A growing open-source supply chain attack campaign linked to TeamPCP has now compromised the official Telnyx Python SDK on PyPI, marking a dangerous escalation from earlier breaches involving Trivy, LiteLLM, NPM, Docker Hub, Kubernetes, and OpenVSX.
The latest poisoned releases, versions 4.87.1 and 4.87.2, target Windows, macOS, and Linux, turning a widely trusted SDK with more than 670,000 monthly downloads into a cross-platform malware delivery vector. The broader significance lies in the fact that official open-source packages—not typosquats—are being directly weaponised, amplifying downstream risk across CI/CD pipelines, production applications, automated builds, and transitive dependencies.

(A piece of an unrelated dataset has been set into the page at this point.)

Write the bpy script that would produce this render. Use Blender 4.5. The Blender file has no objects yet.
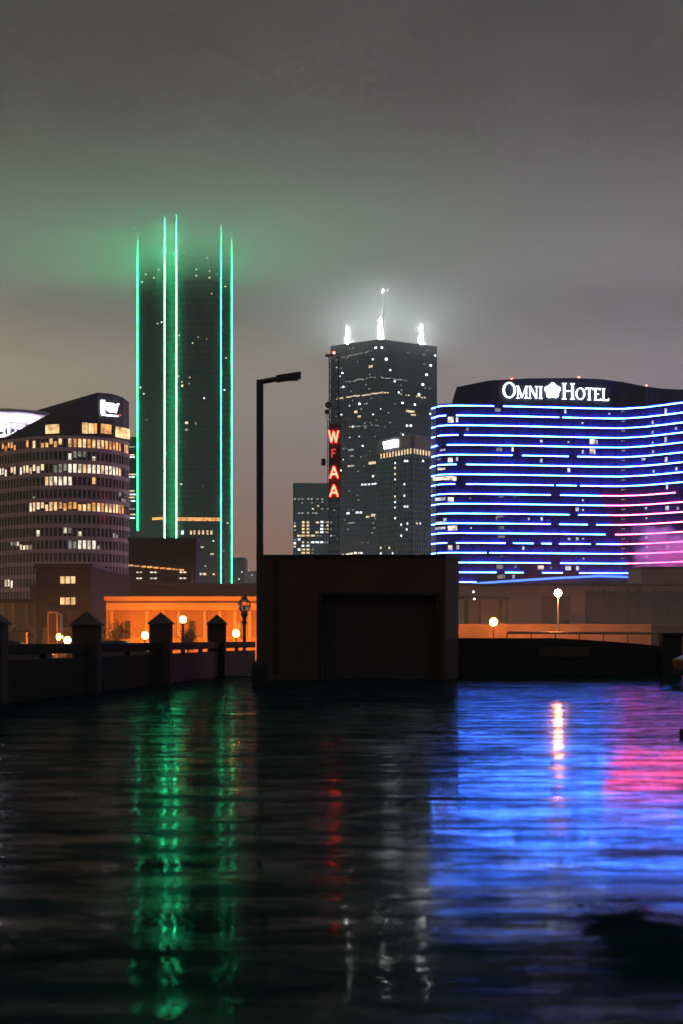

The attack’s most sophisticated element is its payload delivery method. According to Aikido, “The WAV file is a valid audio file. It passes MIME-type checks. But the audio frame data contains a base64-encoded payload. Decode the frames, take the first 8 bytes as the XOR key, XOR the rest, and you have your executable or Python script.”

On Windows, the package drops an executable into the Startup folder, while macOS and Linux systems decode a third-stage Python collector designed to steal session keys and secrets.

JFrog security researcher Guy Korolevski noted, “It is unknown at this point how the library was compromised, but it is likely a direct result of each of TeamPCP’s recent attacks on the open source ecosystems.”

Users who installed either malicious version should assume compromise immediately, rotate all credentials, API and SSH keys, secrets, and audit CI/CD runners.